Beim dem neuen Kraftwerk wird die Gasturbine zur Stromerzeugung einem Abhitzekessel vorgeschaltet. Die entstehende Abwärme wird dem Kessel zu-geführt, wo mit Zusatzfeuerung Dampf erzeugt wird. Dieser wird sowohl über eine Dampfturbine zur Stromerzeugung eingesetzt, als auch über Entnahmen in die Prozessnetze abgegeben. Das Konzept der Gas- und Dampfanlage sieht vor, dass das Kraftwerk sowohl mit als auch ohne Gasturbine betrieben werden kann. »Der Strom der Gas- und Dampfanlage spart verglichen mit dem durchschnittlichen Strommix in Deutschland aus Kohle, Erdgas, Kernenergie und erneuerbaren Energien bis zu 400.000t CO2«, so der Betreiber. Das entspreche dem jährlichen CO2-Ausstoß von bis zu 200.000 Mittelklassewagen in Deutschland.

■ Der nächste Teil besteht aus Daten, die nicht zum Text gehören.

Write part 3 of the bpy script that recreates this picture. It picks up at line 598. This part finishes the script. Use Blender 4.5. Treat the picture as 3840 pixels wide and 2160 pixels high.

Neue Tankerlöschbrücke im Bau

Im Juli vergangenen Jahres hat Ineos im Chempark Dormagen zudem mit dem Bau einer neuen Tankerlöschbrücke begonnen. Sie wird nördlich der bestehenden auf Kölner Stadtgebiet errichtet. Das Unternehmen will so die Verladekapazität erhöhen und Schiffe schneller abfertigen. Nach Fertigstellung können täglich drei bis vier Schiffsladungen mit einem Volumen von jeweils rund 1.000t gelöscht werden, heißt es. Ineos zufolge entspricht eine Schiffsladung etwa 21 Schienenkesselwagen beziehungsweise 45 Tanklastwagen. Durch die Hafenerweiterung soll die Rohstoffversorgung des Chemiestandortes langfristig gesichert werden, zudem soll sich dadurch die Zahl der Schiffe in Warteposition verringern.

Für die Chemieindustrie sei die Binnenschifffahrt unverzichtbar, so Ineos, denn auf diesem Wege könnten große Gütermengen sicher und umweltschonend transportiert werden.

Die neue Tankerbrücke im Stromhafen wird mit einer Verladeplattform und überirdischen, hochwassersicheren Rohrzuleitungen ausgestattet. Rund 40Mio.€ investiert Ineos in die neue Umschlageinrichtung, die Flüssigkeiten wie Leichtbenzin und Gase umschlägt.

Die Inbetriebnahme der Anlage ist im zweiten Quartal 2020 vorgesehen.